El cielo porteño tuvo la bendición de disfrutarlo en una de las ediciones del Movistar FRI Music (2017). Mientras que el atardecer hacía lo suyo, él encantó a todos con un groove magnético, pero también con una simpatía extraordinaria. Caminó el escenario sin parar, nunca perdió la sonrisa ni el estilo, hizo bailar a todos y hasta logró que los estribillos más pegadizos tomen el aire. En un punto geográfico que hasta no hace mucho permaneció lejano o a destiempo de los principales nombres del hip hop, él ofreció uno de esos recitales que parecen salidos de otro cuento, reforzando toda idea romántica sobre la música como lenguaje universal.

Talib Kweli declaró alguna vez que no conocía a ningún otro artista que busque la felicidad de su público tal como la busca Mos Def, “creo que es la única razón por la que sigue subiéndose a los escenarios. Nunca pierde de vista que la música es una ofrenda y él un canal, es muy consciente de esa fuerza espiritual”. Y es en estas palabras que también podemos encontrar razones más que suficientes para entender porqué su carrera no fue tomada por la ambición de los estudios o las súper giras, más aún, porqué su ambición cultural no cae en la tentación de la demanda.

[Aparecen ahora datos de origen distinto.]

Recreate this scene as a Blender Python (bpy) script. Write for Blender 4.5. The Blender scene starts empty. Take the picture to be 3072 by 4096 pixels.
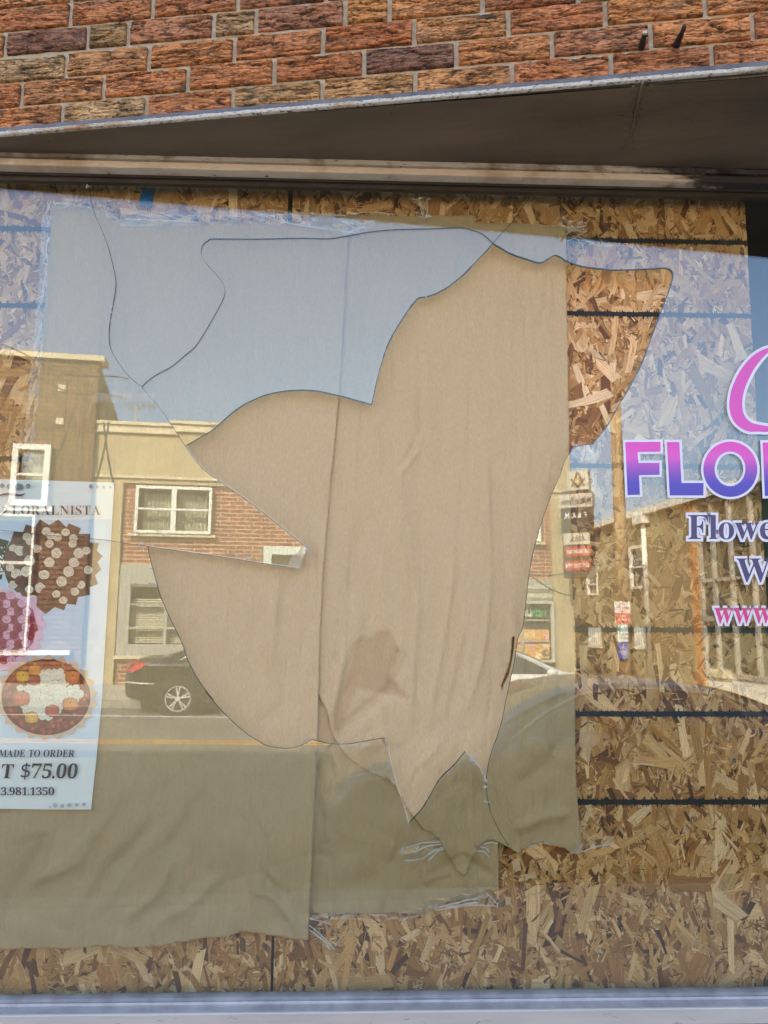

Yasiin Bey convive perfecto con la forma de misterio que adoptó su figura, un misterio que no tiene nada de evasión y demasiado de intimidad. Sus apariciones en público son justas y direccionadas: su yo no asoma para ser yo, asoma siempre y cuando sostenga un nosotros. Mientras las viejas y las nuevas generaciones de hip hop festejan con el mismo énfasis y gloria cuando logran sumar su feat, la agenda tiembla cuando su lectura aguda y radical irrumpe, desobedeciendo y poniendo a disposición las herramientas para una comprensión más humana, o sea, menos idealista y más práctica, de un mundo que está en apuros. El misterio deviene en voz guardiana. Una voz que no hace promesas falsas ni atestigua fácil, que no es cholula de sí ni de colegas, mucho menos de los periodismos y la industria. Su narrativa de dar batalla no olvida el empezar vencidos, la causa que ya está perdida, pero lejos de ser un capricho kamikaze, es ahí donde se reconoce la pulsión de vida, la visión justicialista. O mejor aún, es ahí donde lo reconocemos como un ser él mismo la filosofía cultural que predica. Bien acomodado en la mesa chica de las leyendas vivientes, es así que permanece en boca de todos nosotros como el constructor de fe que es, garantizando un sentido de supervivencia frente a un futuro fatal que -a fuerza de políticas de gentrificación, mitos de postracismo y narcisismos moralizantes que creen que lo sectorial es colectivo y lo colectivo es sectorial- hace estragos en el presente.